Copy each line below exactly and leave the pictures out.

═════ RAW DATA ═════

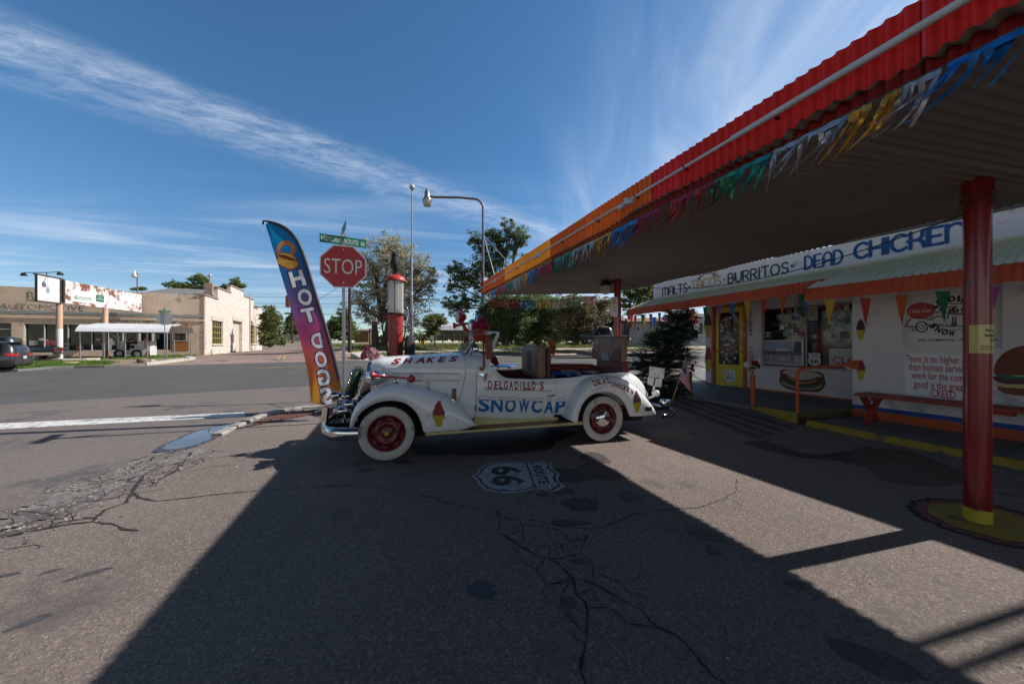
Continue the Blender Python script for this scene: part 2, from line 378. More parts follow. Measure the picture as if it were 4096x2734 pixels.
C(z1b, .03, (620,1240),(500,1250),(270,1290),(0,1340)); C(z1b, .015, (440,1105),(520,1115),(600,1130),(740,1045))
C(z1b, .018, (830,1000),(890,940),(980,880),(1030,800),(1150,770),(1250,760)); C(z1b, .02, (360,1220),(480,1215),(520,1180)); C(z1b, .02, (110,1165),(300,1180),(380,1210))
C(z1b, .03, (560,1210),(640,1215),(700,1165)); C(z1b, .014, (780,960),(860,960),(930,930)); C(z1b, .012, (600,970),(700,940),(790,905))
C(z1b, .014, (0,1310),(90,1245),(80,1215)); C(z1b, .02, (420,1110),(330,1130),(210,1120)); C(z1b, .012, (1040,800),(940,870),(820,880))
def ribbon(a, pts, w, dz, mi, jag=.5):
    P = []
    for i in range(len(pts)-1):
        p, q_ = pts[i], pts[i+1]; L_ = (q_-p).length; n = max(1, int(L_/.04))
        for k in range(n):
            t = k/n; j = 0 if k == 0 else jag
            d = (q_-p).normalized(); nn = V((-d.y, d.x, 0))
            P.append(p.lerp(q_, t) + nn*rnd.uniform(-1, 1)*min(.018, L_*.06)*j)
    P.append(pts[-1]); L_, R_ = [], []
    for i, p in enumerate(P):
        d = (P[min(i+1, len(P)-1)]-P[max(i-1, 0)]); d.z = 0; d.normalize(); nn = V((-d.y, d.x, 0))
        ww = w*rnd.uniform(.2, 1.15)*.5*(1 if 0 < i < len(P)-1 else .3)
        for S, sg in ((L_, 1), (R_, -1)):
            v = p+nn*ww*sg; v.z = gz(v.x, v.y)+dz; S.append(v)
    a.grid([R_, L_], mi, smooth=False)
def blob(a, c, rx, ry, ang, dz, mi, n=26, rough=.28, seedv=None):
    ca, sa = math.cos(ang), math.sin(ang); ph = [rnd.uniform(0, 6.3) for _ in range(4)]; pts = []
    for k in range(n):
        t = 2*math.pi*k/n; q_ = 1+rough*(.5*math.sin(2*t+ph[0])+.4*math.sin(3*t+ph[1])+.3*math.sin(5*t+ph[2])+.25*math.sin(9*t+ph[3]))*.7
        x, y = rx*q_*math.cos(t), ry*q_*math.sin(t)
        p = V((c.x+x*ca-y*sa, c.y+x*sa+y*ca, 0)); p.z = gz(p.x, p.y)+dz; pts.append(p)
    cc = V((c.x, c.y, gz(c.x, c.y)+dz))
    a.add([cc]+pts, [(0, 1+k, 1+(k+1) % n) for k in range(n)], mi)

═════

OUTPUT BELOW =
Continue the Blender Python script for this scene: part 2, from line 378. More parts follow. Measure the picture as if it were 4096x2734 pixels.
C(z1b, .03, (620,1240),(500,1250),(270,1290),(0,1340)); C(z1b, .015, (440,1105),(520,1115),(600,1130),(740,1045))
C(z1b, .018, (830,1000),(890,940),(980,880),(1030,800),(1150,770),(1250,760)); C(z1b, .02, (360,1220),(480,1215),(520,1180)); C(z1b, .02, (110,1165),(300,1180),(380,1210))
C(z1b, .03, (560,1210),(640,1215),(700,1165)); C(z1b, .014, (780,960),(860,960),(930,930)); C(z1b, .012, (600,970),(700,940),(790,905))
C(z1b, .014, (0,1310),(90,1245),(80,1215)); C(z1b, .02, (420,1110),(330,1130),(210,1120)); C(z1b, .012, (1040,800),(940,870),(820,880))
def ribbon(a, pts, w, dz, mi, jag=.5):
    P = []
    for i in range(len(pts)-1):
        p, q_ = pts[i], pts[i+1]; L_ = (q_-p).length; n = max(1, int(L_/.04))
        for k in range(n):
            t = k/n; j = 0 if k == 0 else jag
            d = (q_-p).normalized(); nn = V((-d.y, d.x, 0))
            P.append(p.lerp(q_, t) + nn*rnd.uniform(-1, 1)*min(.018, L_*.06)*j)
    P.append(pts[-1]); L_, R_ = [], []
    for i, p in enumerate(P):
        d = (P[min(i+1, len(P)-1)]-P[max(i-1, 0)]); d.z = 0; d.normalize(); nn = V((-d.y, d.x, 0))
        ww = w*rnd.uniform(.2, 1.15)*.5*(1 if 0 < i < len(P)-1 else .3)
        for S, sg in ((L_, 1), (R_, -1)):
            v = p+nn*ww*sg; v.z = gz(v.x, v.y)+dz; S.append(v)
    a.grid([R_, L_], mi, smooth=False)
def blob(a, c, rx, ry, ang, dz, mi, n=26, rough=.28, seedv=None):
    ca, sa = math.cos(ang), math.sin(ang); ph = [rnd.uniform(0, 6.3) for _ in range(4)]; pts = []
    for k in range(n):
        t = 2*math.pi*k/n; q_ = 1+rough*(.5*math.sin(2*t+ph[0])+.4*math.sin(3*t+ph[1])+.3*math.sin(5*t+ph[2])+.25*math.sin(9*t+ph[3]))*.7
        x, y = rx*q_*math.cos(t), ry*q_*math.sin(t)
        p = V((c.x+x*ca-y*sa, c.y+x*sa+y*ca, 0)); p.z = gz(p.x, p.y)+dz; pts.append(p)
    cc = V((c.x, c.y, gz(c.x, c.y)+dz))
    a.add([cc]+pts, [(0, 1+k, 1+(k+1) % n) for k in range(n)], mi)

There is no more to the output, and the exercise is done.